## Exercise task
Reproduce every line of the material below, but drop the pictures.

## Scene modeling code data
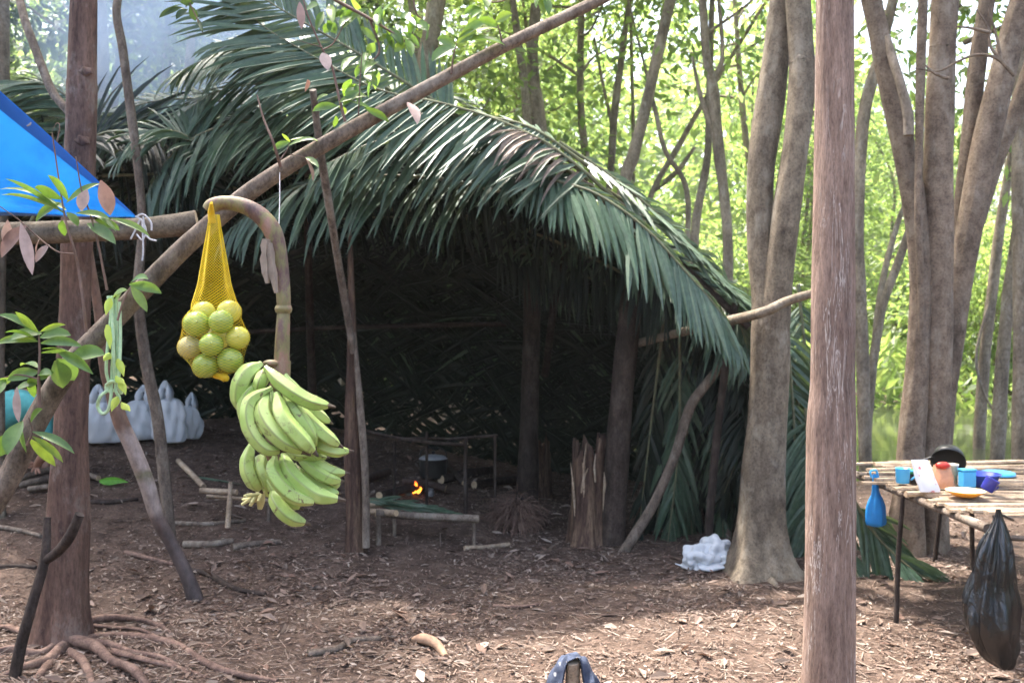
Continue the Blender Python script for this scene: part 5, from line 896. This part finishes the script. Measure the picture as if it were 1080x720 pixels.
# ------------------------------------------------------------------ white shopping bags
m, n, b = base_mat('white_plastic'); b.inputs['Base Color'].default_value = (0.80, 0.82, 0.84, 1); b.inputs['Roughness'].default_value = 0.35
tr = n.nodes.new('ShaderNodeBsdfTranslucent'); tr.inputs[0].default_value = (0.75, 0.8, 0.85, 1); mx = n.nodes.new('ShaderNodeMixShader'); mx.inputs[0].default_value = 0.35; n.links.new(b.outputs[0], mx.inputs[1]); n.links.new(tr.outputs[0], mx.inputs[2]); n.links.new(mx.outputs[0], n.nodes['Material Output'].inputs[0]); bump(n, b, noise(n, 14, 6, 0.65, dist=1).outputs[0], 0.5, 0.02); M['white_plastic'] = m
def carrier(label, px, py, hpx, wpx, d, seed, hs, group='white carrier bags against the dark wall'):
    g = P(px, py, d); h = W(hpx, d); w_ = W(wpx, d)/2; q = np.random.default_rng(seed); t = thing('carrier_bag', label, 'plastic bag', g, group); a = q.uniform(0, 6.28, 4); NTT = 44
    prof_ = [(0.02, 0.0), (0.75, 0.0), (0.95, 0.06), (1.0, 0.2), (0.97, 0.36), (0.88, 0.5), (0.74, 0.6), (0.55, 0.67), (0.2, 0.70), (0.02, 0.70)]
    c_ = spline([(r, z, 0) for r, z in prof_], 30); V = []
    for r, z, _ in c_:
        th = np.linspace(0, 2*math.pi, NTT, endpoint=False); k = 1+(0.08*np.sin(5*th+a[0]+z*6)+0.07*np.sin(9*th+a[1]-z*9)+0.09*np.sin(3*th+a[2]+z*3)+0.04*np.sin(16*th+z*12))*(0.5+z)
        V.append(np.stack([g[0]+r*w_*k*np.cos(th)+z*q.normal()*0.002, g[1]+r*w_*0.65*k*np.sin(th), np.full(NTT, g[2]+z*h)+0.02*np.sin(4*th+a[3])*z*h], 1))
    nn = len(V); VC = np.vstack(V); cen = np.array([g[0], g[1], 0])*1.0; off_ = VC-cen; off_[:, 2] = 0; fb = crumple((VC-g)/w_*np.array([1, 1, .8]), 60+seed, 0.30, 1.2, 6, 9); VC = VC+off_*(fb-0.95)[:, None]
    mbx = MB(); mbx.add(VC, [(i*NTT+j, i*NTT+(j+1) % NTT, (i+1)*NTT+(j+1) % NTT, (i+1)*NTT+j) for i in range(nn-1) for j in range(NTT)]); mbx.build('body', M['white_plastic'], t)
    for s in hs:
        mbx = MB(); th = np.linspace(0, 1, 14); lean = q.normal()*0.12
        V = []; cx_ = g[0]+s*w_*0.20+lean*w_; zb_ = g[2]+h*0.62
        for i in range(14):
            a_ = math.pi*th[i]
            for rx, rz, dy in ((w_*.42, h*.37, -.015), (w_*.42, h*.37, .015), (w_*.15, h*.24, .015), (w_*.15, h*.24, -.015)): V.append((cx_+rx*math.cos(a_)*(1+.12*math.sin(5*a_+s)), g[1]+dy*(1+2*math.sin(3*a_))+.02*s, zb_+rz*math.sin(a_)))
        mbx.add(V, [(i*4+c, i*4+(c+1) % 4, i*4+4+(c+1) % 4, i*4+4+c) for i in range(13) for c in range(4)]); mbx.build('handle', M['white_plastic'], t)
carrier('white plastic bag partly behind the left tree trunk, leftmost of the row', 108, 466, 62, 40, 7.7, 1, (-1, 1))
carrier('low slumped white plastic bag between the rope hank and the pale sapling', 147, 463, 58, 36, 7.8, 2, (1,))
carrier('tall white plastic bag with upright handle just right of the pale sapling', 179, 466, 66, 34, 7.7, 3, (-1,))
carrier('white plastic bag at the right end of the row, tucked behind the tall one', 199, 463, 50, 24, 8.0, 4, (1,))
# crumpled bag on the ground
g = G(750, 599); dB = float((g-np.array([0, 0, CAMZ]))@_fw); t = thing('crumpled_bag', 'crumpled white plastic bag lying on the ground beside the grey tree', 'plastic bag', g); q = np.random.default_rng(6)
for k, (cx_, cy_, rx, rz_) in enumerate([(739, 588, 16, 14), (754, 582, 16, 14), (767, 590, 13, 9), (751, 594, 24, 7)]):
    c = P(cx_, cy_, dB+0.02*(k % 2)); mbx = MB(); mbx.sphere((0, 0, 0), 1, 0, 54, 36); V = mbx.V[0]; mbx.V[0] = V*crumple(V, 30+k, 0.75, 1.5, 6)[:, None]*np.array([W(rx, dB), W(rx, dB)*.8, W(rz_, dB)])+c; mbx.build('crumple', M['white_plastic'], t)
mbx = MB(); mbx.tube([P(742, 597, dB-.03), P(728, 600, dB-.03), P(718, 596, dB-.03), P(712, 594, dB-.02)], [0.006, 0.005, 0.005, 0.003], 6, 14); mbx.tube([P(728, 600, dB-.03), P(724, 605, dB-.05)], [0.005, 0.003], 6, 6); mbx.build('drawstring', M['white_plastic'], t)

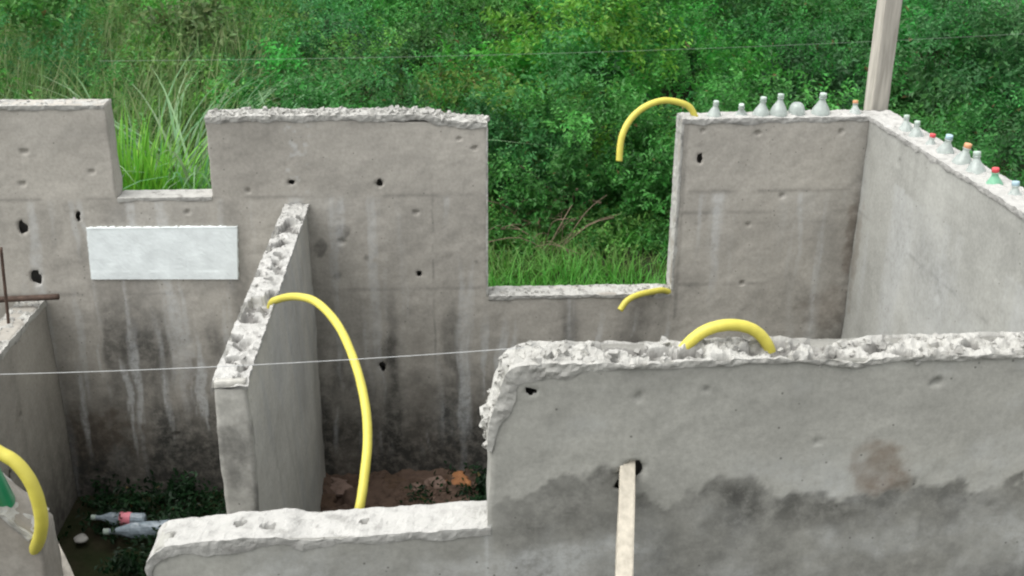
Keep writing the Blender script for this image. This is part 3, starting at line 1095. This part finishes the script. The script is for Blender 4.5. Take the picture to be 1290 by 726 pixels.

## Right answer
Continue the Blender Python script for this scene: part 5, from line 896. This part finishes the script. Measure the picture as if it were 1080x720 pixels.
# ------------------------------------------------------------------ white shopping bags
m, n, b = base_mat('white_plastic'); b.inputs['Base Color'].default_value = (0.80, 0.82, 0.84, 1); b.inputs['Roughness'].default_value = 0.35
tr = n.nodes.new('ShaderNodeBsdfTranslucent'); tr.inputs[0].default_value = (0.75, 0.8, 0.85, 1); mx = n.nodes.new('ShaderNodeMixShader'); mx.inputs[0].default_value = 0.35; n.links.new(b.outputs[0], mx.inputs[1]); n.links.new(tr.outputs[0], mx.inputs[2]); n.links.new(mx.outputs[0], n.nodes['Material Output'].inputs[0]); bump(n, b, noise(n, 14, 6, 0.65, dist=1).outputs[0], 0.5, 0.02); M['white_plastic'] = m
def carrier(label, px, py, hpx, wpx, d, seed, hs, group='white carrier bags against the dark wall'):
    g = P(px, py, d); h = W(hpx, d); w_ = W(wpx, d)/2; q = np.random.default_rng(seed); t = thing('carrier_bag', label, 'plastic bag', g, group); a = q.uniform(0, 6.28, 4); NTT = 44
    prof_ = [(0.02, 0.0), (0.75, 0.0), (0.95, 0.06), (1.0, 0.2), (0.97, 0.36), (0.88, 0.5), (0.74, 0.6), (0.55, 0.67), (0.2, 0.70), (0.02, 0.70)]
    c_ = spline([(r, z, 0) for r, z in prof_], 30); V = []
    for r, z, _ in c_:
        th = np.linspace(0, 2*math.pi, NTT, endpoint=False); k = 1+(0.08*np.sin(5*th+a[0]+z*6)+0.07*np.sin(9*th+a[1]-z*9)+0.09*np.sin(3*th+a[2]+z*3)+0.04*np.sin(16*th+z*12))*(0.5+z)
        V.append(np.stack([g[0]+r*w_*k*np.cos(th)+z*q.normal()*0.002, g[1]+r*w_*0.65*k*np.sin(th), np.full(NTT, g[2]+z*h)+0.02*np.sin(4*th+a[3])*z*h], 1))
    nn = len(V); VC = np.vstack(V); cen = np.array([g[0], g[1], 0])*1.0; off_ = VC-cen; off_[:, 2] = 0; fb = crumple((VC-g)/w_*np.array([1, 1, .8]), 60+seed, 0.30, 1.2, 6, 9); VC = VC+off_*(fb-0.95)[:, None]
    mbx = MB(); mbx.add(VC, [(i*NTT+j, i*NTT+(j+1) % NTT, (i+1)*NTT+(j+1) % NTT, (i+1)*NTT+j) for i in range(nn-1) for j in range(NTT)]); mbx.build('body', M['white_plastic'], t)
    for s in hs:
        mbx = MB(); th = np.linspace(0, 1, 14); lean = q.normal()*0.12
        V = []; cx_ = g[0]+s*w_*0.20+lean*w_; zb_ = g[2]+h*0.62
        for i in range(14):
            a_ = math.pi*th[i]
            for rx, rz, dy in ((w_*.42, h*.37, -.015), (w_*.42, h*.37, .015), (w_*.15, h*.24, .015), (w_*.15, h*.24, -.015)): V.append((cx_+rx*math.cos(a_)*(1+.12*math.sin(5*a_+s)), g[1]+dy*(1+2*math.sin(3*a_))+.02*s, zb_+rz*math.sin(a_)))
        mbx.add(V, [(i*4+c, i*4+(c+1) % 4, i*4+4+(c+1) % 4, i*4+4+c) for i in range(13) for c in range(4)]); mbx.build('handle', M['white_plastic'], t)
carrier('white plastic bag partly behind the left tree trunk, leftmost of the row', 108, 466, 62, 40, 7.7, 1, (-1, 1))
carrier('low slumped white plastic bag between the rope hank and the pale sapling', 147, 463, 58, 36, 7.8, 2, (1,))
carrier('tall white plastic bag with upright handle just right of the pale sapling', 179, 466, 66, 34, 7.7, 3, (-1,))
carrier('white plastic bag at the right end of the row, tucked behind the tall one', 199, 463, 50, 24, 8.0, 4, (1,))
# crumpled bag on the ground
g = G(750, 599); dB = float((g-np.array([0, 0, CAMZ]))@_fw); t = thing('crumpled_bag', 'crumpled white plastic bag lying on the ground beside the grey tree', 'plastic bag', g); q = np.random.default_rng(6)
for k, (cx_, cy_, rx, rz_) in enumerate([(739, 588, 16, 14), (754, 582, 16, 14), (767, 590, 13, 9), (751, 594, 24, 7)]):
    c = P(cx_, cy_, dB+0.02*(k % 2)); mbx = MB(); mbx.sphere((0, 0, 0), 1, 0, 54, 36); V = mbx.V[0]; mbx.V[0] = V*crumple(V, 30+k, 0.75, 1.5, 6)[:, None]*np.array([W(rx, dB), W(rx, dB)*.8, W(rz_, dB)])+c; mbx.build('crumple', M['white_plastic'], t)
mbx = MB(); mbx.tube([P(742, 597, dB-.03), P(728, 600, dB-.03), P(718, 596, dB-.03), P(712, 594, dB-.02)], [0.006, 0.005, 0.005, 0.003], 6, 14); mbx.tube([P(728, 600, dB-.03), P(724, 605, dB-.05)], [0.005, 0.003], 6, 6); mbx.build('drawstring', M['white_plastic'], t)

Keep writing the Blender script for this image. This is part 3, starting at line 1095. This part finishes the script. The script is for Blender 4.5. Take the picture to be 1290 by 726 pixels.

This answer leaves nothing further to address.